| GOAL |
Scan the records and identify every line in which the string "finishes" occurs, then return those lines.

| AVAILABLE RECORDS |
:::::

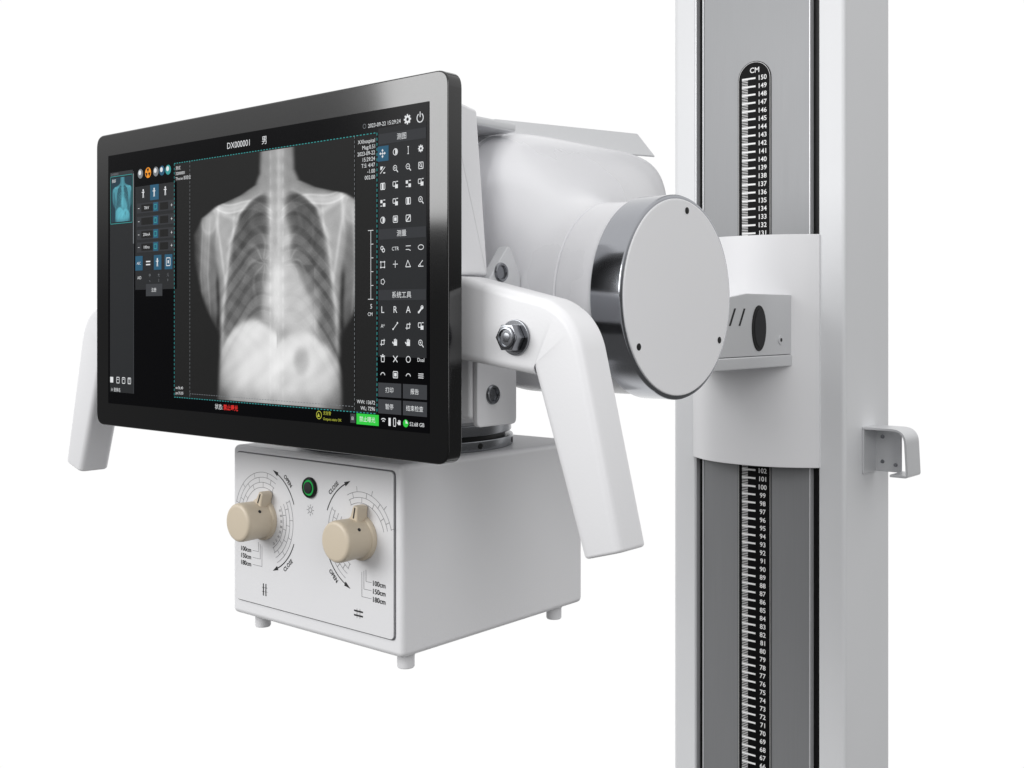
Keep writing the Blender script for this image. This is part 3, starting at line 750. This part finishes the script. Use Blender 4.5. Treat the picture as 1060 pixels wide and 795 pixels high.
# status bar
D.text('状态:', 158, -197.5, 4.4, G_white, 'R'); D.text('禁止曝光', 159, -197.5, 4.4, G_red, 'L', bold=True)
D.ring(266, -197, 2.6, .5, G_yel); D.poly([(266,-195.6),(264.6,-198.2),(267.4,-198.2)], G_yel, 5)
D.text('无告警', 270.5, -195.4, 2.7, G_yel, 'L'); D.text('Outputs state OK', 270.5, -199.2, 2.5, G_yel, 'L')
D.rect(300, -197.2, 5, 6, G_btn, 3); D.text('EI', 300, -197.2, 3, G_white, L=5)
D.rect(314, -197.2, 21, 7, G_green, 3); D.text('禁止曝光', 314, -197.2, 3.8, G_white, L=5)
D.ring(329, -198.6, 3.0, .6, W_, 50, 130, 8, 4); D.ring(329, -198.6, 1.5, .6, W_, 50, 130, 8, 4)
D.rect(334.5, -197.4, 2, 5, G_white, 3); D.frame(339, -197.4, 2, 5, .5, G_white, 3); icon('hand', 343.5, -197.5, 1.8)
D.disc(349, -197.5, 2.4, G_green, L=3); D.poly([(349,-197.5),(349,-195.2),(351.2,-197.5)], G_white, 4)
D.text('52.68 GB', 352.5, -197.6, 3.4, G_white, 'L')
scr = D.build('screen', mon)
scr['label'] = 'lit touchscreen showing a chest radiograph and tool icons'

# ------------------------------------------------------------------ world: white studio cyclorama with a darker front
w = bpy.data.worlds.new('World'); scene.world = w; w.use_nodes = True
nt = w.node_tree; bg = nt.nodes['Background']
tc = nt.nodes.new('ShaderNodeTexCoord')
dp = nt.nodes.new('ShaderNodeVectorMath'); dp.operation = 'DOT_PRODUCT'; dp.inputs[1].default_value = (-0.648, 0.762, 0)
nt.links.new(tc.outputs['Generated'], dp.inputs[0])
sep = nt.nodes.new('ShaderNodeSeparateXYZ'); nt.links.new(tc.outputs['Generated'], sep.inputs[0])
def mrange(src, a, b, c, d):
    m = nt.nodes.new('ShaderNodeMapRange'); m.interpolation_type = 'SMOOTHSTEP'
    for i, v in zip(('From Min','From Max','To Min','To Max'), (a, b, c, d)): m.inputs[i].default_value = v
    nt.links.new(src, m.inputs['Value']); return m.outputs['Result']
back = mrange(dp.outputs['Value'], 0.35, 0.66, 0, 1)
front = mrange(sep.outputs['Z'], 0.0, 0.26, 0.12, 0.95)
mx = nt.nodes.new('ShaderNodeMix'); mx.data_type = 'FLOAT'
nt.links.new(back, mx.inputs['Factor']); nt.links.new(front, mx.inputs['A']); mx.inputs['B'].default_value = 1.01
comb = nt.nodes.new('ShaderNodeCombineColor')
for i in range(3): nt.links.new(mx.outputs['Result'], comb.inputs[i])
nt.links.new(comb.outputs[0], bg.inputs['Color']); bg.inputs['Strength'].default_value = 1.0

def area(name, loc, target, size, power):
    l = bpy.data.lights.new(name, 'AREA'); l.shape = 'RECTANGLE'; l.size, l.size_y = size; l.energy = power
    o = bpy.data.objects.new(name, l); o.location = loc
    o.rotation_euler = (Vector(target)-Vector(loc)).to_track_quat('-Z', 'Y').to_euler()
    scene.collection.objects.link(o)
area('softbox_key', (-1.6, -1.4, 2.0), (-0.67, 0.9, 1.15), (1.5, 1.1), 32)
area('softbox_side', (0.75, -0.2, 1.6), (-0.55, 0.7, 1.15), (0.4, 1.2), 5.5)

cam = bpy.data.cameras.new('camera'); co = bpy.data.objects.new('camera', cam); scene.collection.objects.link(co)
co.location = (0, 0, 1.21); co.rotation_euler = (math.radians(90), 0, math.radians(40.38))
cam.lens = 39.8; cam.sensor_width = 36; cam.shift_y = -0.0675; cam.clip_start = 0.02; cam.clip_end = 100
scene.camera = co
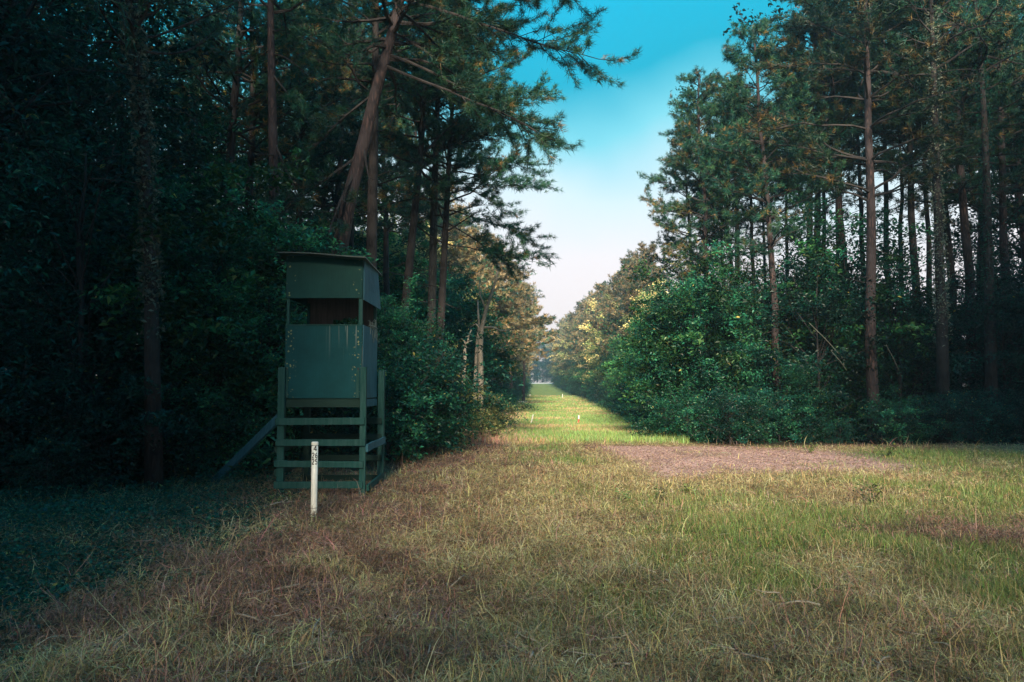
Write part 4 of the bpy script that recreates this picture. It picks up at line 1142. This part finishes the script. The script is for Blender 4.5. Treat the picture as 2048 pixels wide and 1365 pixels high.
# ground cover at the left
x, y = field(rng, 260000, 3.2, 16); r_, s_, g_, d_ = weights(x, y)
k_ = (rng.random(len(x)) < d_ / (r_ + s_ + g_ + d_)) & (x < 0) & (rng.random(len(x)) < .25 + 1.2 * fbm(x, y, .5, 81)); x, y = x[k_], y[k_]; n = len(x)
h = .04 + .34 * fbm(x, y, .9, 82) * sm(-2.2, -5.0, x)
cen = np.stack([x, y, gz(x, y) + h * rng.random(n) ** .6], 1)
Vv, q, c_ = leaves(rng, cen, .045, np.concatenate([G_DARK, G_DARK * 1.4, G_MID[:1]]), up=.8, asp=.6, yellow=.01)
tag(link('ground_cover', raw_mesh('ground_cover', Vv, q, None, c_, mats=(M['leaf'],))), 'dark leafy ground cover spreading out of the left-hand wood', 'ground cover', kind='stuff')

# ------------------------------------------------------------------ weeds and fallen sticks one can point at
def weed(seed, h, rad, nl, ls, pal):
    r = np.random.default_rng(seed); mb = MB(); cen = []
    for i in range(7):
        a = r.uniform(0, 6.28); pts = curve_pts([0, 0, 0], [math.cos(a) * .6, math.sin(a) * .6, 1], h * r.uniform(.6, 1), 4, r, -.08, .12)
        mb.tube(pts, np.linspace(.006, .002, 5), 4, False)
        for j in range(nl):
            p, d = on_line(pts, r.uniform(.25, 1)); cen.append(p + r.normal(size=3) * rad * .16)
    V, q, c_ = leaves(r, np.array(cen), ls, pal, up=.9, asp=.6)
    return mb.mesh('weed_stems', M['bark_dark'], True), raw_mesh('weed_leaves', V, q, None, c_, mats=(M['leaf'],))
WY = np.array([[.30, .33, .08], [.20, .27, .07], [.36, .34, .12], [.12, .2, .06]]); WG = np.array([[.06, .14, .05], [.10, .20, .06], [.05, .11, .045], [.16, .22, .08]])
wk = [Kind('weed', weed(1, .42, .3, 10, .07, WY), 'weed', ('stems', 'leaves')), Kind('weed', weed(2, .36, .3, 12, .06, WG), 'weed', ('stems', 'leaves'))]
for (px, py, k, i, lab) in [(1742, 1000, 1.0, 1, 'dark green weed clump beside the right end of the mauve patch'), (1752, 985, .7, 0, 'yellow-green weed rising behind the dark green clump at the right'),
                            (1385, 985, .7, 0, 'small yellow leafy weed in front of the middle of the mauve patch'), (1770, 912, 1.1, 0, 'yellowish weed at the foot of the right-hand wood'),
                            (1240, 1000, .7, 1, 'green grassy weed clump left of the small yellow weed'), (1620, 905, .9, 0, 'pale yellowish weed on the far edge of the mauve patch'),
                            (1330, 1000, .8, 1, 'green leafy weed just left of the small yellow weed'), (560, 1010, .7, 0, 'thin yellowish weed at the left foot of the hunting stand')]:
    Yd = 1.6 * F / (py - HZ); p = P(px, py, Yd); wk[i].put(p.x, Yd, rnd.uniform(0, 6), k, lab)
mbk = []
for i in range(3):
    mb = MB(); r = np.random.default_rng(500 + i); mb.tube(curve_pts([0, 0, 0], [1, 0, .02], .5, 8, r, 0, .13), np.linspace(.007, .003, 9), 6)
    mb.tube(curve_pts([.22, 0, .01], [.7, .6, .05], .16, 4, r, 0, .12), np.linspace(.004, .002, 5), 5); mbk.append(mb.mesh('stick', M['bare'], True))
for i, (px, py) in enumerate([(470, 1250), (640, 1255), (930, 1160), (1060, 1330), (1540, 1330), (860, 1300), (1640, 1215), (1180, 1290), (1260, 1345), (250, 1300), (700, 1330), (1420, 1240), (1900, 1300), (540, 1020), (1340, 1180), (1780, 1330), (600, 1190), (330, 1240)]):
    Yd = 1.6 * F / (py - HZ); p = P(px, py, Yd)
    o = link('fallen_stick', mbk[i % 3], None, (p.x, Yd, gzf(p.x, Yd) + .075), (rnd.uniform(-.1, .1), rnd.uniform(-.15, .1), rnd.uniform(0, 6.28)))
    s_ = rnd.uniform(.6, 1.3); o.scale = (s_, s_, s_)
    tag(o, 'thin pale fallen stick lying in the grass of the foreground', 'stick', 'thin fallen sticks in the foreground grass')

hz = MB().box((-130, -60, -3.5), (140, 380, 30))
hm, nt, out = new_mat('haze')
pv = N(nt, 'ShaderNodeVolumePrincipled'); pv.inputs['Density'].default_value = .0009; pv.inputs['Color'].default_value = (.50, .78, 1, 1); pv.inputs['Anisotropy'].default_value = .2
nt.links.new(pv.outputs[0], out.inputs['Volume'])
tag(hz.build('haze', hm), kind='stuff')
# ------------------------------------------------------------------ sky, sun, camera
SUN_EL, SUN_AZ = R(28), R(-1.5)      # azimuth of the sun measured from straight behind the lens, negative = to the left
sd = Vector((math.sin(SUN_AZ) * math.cos(SUN_EL), -math.cos(SUN_AZ) * math.cos(SUN_EL), math.sin(SUN_EL)))
su = bpy.data.lights.new('sun', 'SUN'); su.energy = 5.0; su.angle = R(10); su.color = (1, .83, .60)
so = bpy.data.objects.new('sun', su); C.objects.link(so); so.rotation_euler = sd.to_track_quat('Z', 'Y').to_euler()
w = bpy.data.worlds.new('World'); sc.world = w; w.use_nodes = True
nt = w.node_tree; nt.nodes.clear()
out = N(nt, 'ShaderNodeOutputWorld'); bg = N(nt, 'ShaderNodeBackground'); bg.inputs['Strength'].default_value = .1
sk = N(nt, 'ShaderNodeTexSky', sky_type='NISHITA', sun_disc=False, sun_elevation=SUN_EL, sun_rotation=math.atan2(sd.x, sd.y))
tc = N(nt, 'ShaderNodeTexCoord'); sp = N(nt, 'ShaderNodeSeparateXYZ'); nt.links.new(tc.outputs['Generated'], sp.inputs[0])
no = N(nt, 'ShaderNodeTexNoise', Scale=3.2, Detail=3.0, Roughness=.5); nt.links.new(tc.outputs['Generated'], no.inputs['Vector'])
ma = N(nt, 'ShaderNodeMath', operation='MULTIPLY_ADD'); nt.links.new(no.outputs['Fac'], ma.inputs[0]); ma.inputs[1].default_value = .17; nt.links.new(sp.outputs[2], ma.inputs[2])
rp = ramp(nt, [(.03, (.80, .72, .72)), (.165, (.92, .80, .78)), (.255, (.88, .83, .84)), (.335, (.66, .82, .88)), (.415, (.20, .66, .78)), (.49, (.0, .42, .60)), (.62, (.0, .50, .78)), (1, (.0, .42, .74))])
nt.links.new(ma.outputs[0], rp.inputs[0])
s10 = N(nt, 'ShaderNodeVectorMath', operation='SCALE'); s10.inputs['Scale'].default_value = 5.9; nt.links.new(rp.outputs[0], s10.inputs[0])
mx = N(nt, 'ShaderNodeMix', data_type='RGBA'); mx.inputs[0].default_value = .95
nt.links.new(sk.outputs[0], mx.inputs[6]); nt.links.new(s10.outputs[0], mx.inputs[7]); nt.links.new(mx.outputs[2], bg.inputs['Color'])
nt.links.new(bg.outputs[0], out.inputs['Surface'])

cam = bpy.data.cameras.new('camera'); co = bpy.data.objects.new('camera', cam); C.objects.link(co)
cam.sensor_width = 36; cam.lens = F / 2048 * 36; cam.clip_end = 3000; cam.clip_start = .05
co.location = (0, 0, EYE); co.rotation_euler = (math.pi / 2 + PITCH, 0, 0)
sc.camera = co
sc.view_settings.view_transform = 'Standard'; sc.view_settings.look = 'None'; sc.view_settings.gamma = 1; sc.view_settings.exposure = 1.05
sc.cycles.use_denoising = True
sc.cycles.max_bounces = 6; sc.cycles.diffuse_bounces = 3; sc.cycles.glossy_bounces = 2; sc.cycles.transmission_bounces = 3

:::::

| WRITTEN RESPONSE |
Keep writing the Blender script for this image. This is part 3, starting at line 750. This part finishes the script. Use Blender 4.5. Treat the picture as 1060 pixels wide and 795 pixels high.
Write part 4 of the bpy script that recreates this picture. It picks up at line 1142. This part finishes the script. The script is for Blender 4.5. Treat the picture as 2048 pixels wide and 1365 pixels high.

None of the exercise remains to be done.